Requirement | Restate the opening lines of the material below word for word, stopping after the line that contains "from mathutils import Vector, Matrix".

Information provided |
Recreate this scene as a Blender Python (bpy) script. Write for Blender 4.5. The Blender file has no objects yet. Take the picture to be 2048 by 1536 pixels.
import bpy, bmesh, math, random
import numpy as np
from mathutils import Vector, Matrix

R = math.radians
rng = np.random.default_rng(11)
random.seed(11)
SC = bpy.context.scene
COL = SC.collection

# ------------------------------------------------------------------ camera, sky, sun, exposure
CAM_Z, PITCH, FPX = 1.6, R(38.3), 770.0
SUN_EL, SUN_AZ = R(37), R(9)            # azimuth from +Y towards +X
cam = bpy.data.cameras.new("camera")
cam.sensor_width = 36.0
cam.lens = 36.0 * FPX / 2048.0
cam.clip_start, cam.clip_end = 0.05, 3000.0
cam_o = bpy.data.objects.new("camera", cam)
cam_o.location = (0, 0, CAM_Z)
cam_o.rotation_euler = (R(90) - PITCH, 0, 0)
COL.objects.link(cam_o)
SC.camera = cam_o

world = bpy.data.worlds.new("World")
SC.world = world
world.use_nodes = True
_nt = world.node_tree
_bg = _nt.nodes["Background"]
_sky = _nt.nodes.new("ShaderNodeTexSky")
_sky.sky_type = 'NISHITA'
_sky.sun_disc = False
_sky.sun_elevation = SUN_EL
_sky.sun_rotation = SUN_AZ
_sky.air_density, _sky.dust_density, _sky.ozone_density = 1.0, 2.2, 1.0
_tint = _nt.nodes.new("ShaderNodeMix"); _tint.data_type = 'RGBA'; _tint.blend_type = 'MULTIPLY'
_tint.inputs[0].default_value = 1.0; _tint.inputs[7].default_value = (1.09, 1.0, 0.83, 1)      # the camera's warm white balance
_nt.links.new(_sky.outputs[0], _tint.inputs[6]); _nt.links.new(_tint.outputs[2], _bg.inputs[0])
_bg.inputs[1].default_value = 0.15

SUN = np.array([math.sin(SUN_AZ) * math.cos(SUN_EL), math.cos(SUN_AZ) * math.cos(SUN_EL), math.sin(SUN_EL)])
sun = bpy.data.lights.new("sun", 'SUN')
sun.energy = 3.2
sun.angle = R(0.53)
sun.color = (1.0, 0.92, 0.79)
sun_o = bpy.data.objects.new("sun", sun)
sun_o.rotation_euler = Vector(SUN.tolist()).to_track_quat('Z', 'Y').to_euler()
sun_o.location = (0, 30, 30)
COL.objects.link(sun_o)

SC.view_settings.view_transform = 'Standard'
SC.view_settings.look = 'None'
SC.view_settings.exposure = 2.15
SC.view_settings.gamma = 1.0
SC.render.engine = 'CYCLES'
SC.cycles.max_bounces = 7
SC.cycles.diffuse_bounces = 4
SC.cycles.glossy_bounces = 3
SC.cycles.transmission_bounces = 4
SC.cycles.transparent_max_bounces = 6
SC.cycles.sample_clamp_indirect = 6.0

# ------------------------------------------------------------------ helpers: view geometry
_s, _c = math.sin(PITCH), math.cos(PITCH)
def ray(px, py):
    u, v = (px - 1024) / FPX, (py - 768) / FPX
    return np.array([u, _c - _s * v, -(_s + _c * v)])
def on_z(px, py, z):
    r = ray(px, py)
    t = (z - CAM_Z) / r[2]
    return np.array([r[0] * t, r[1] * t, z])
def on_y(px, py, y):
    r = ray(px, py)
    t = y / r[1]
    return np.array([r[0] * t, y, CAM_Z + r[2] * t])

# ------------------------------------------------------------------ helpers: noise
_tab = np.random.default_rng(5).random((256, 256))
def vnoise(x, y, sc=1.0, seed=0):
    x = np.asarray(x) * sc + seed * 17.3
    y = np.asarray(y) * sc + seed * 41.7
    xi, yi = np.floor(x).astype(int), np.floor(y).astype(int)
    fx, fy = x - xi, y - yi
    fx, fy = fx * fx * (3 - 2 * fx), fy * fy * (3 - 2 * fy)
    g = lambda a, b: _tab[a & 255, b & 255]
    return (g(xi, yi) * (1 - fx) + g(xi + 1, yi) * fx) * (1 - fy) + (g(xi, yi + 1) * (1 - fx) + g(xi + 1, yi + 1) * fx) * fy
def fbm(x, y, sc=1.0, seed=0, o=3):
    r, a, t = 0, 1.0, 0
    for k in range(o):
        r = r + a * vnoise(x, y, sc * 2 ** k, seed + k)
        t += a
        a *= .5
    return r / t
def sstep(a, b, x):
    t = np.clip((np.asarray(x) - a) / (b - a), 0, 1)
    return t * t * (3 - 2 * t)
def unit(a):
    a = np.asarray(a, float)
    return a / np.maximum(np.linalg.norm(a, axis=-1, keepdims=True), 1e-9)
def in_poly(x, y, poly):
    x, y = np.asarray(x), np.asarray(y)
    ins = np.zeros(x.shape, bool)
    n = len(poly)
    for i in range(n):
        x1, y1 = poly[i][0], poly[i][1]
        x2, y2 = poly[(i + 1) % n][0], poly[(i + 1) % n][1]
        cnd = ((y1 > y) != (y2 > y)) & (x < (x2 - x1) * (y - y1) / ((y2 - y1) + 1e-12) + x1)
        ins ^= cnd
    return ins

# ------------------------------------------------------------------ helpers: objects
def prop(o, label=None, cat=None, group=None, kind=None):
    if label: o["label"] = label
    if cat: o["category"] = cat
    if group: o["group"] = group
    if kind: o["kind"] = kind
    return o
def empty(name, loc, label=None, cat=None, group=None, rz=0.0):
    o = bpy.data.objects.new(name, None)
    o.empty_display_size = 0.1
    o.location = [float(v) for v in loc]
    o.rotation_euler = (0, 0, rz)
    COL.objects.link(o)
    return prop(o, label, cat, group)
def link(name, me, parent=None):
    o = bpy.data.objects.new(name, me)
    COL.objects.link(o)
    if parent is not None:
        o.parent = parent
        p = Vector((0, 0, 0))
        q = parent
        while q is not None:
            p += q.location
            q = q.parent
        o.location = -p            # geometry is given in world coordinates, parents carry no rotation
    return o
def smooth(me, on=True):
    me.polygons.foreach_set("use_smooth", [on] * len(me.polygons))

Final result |
Recreate this scene as a Blender Python (bpy) script. Write for Blender 4.5. The Blender file has no objects yet. Take the picture to be 2048 by 1536 pixels.
import bpy, bmesh, math, random
import numpy as np
from mathutils import Vector, Matrix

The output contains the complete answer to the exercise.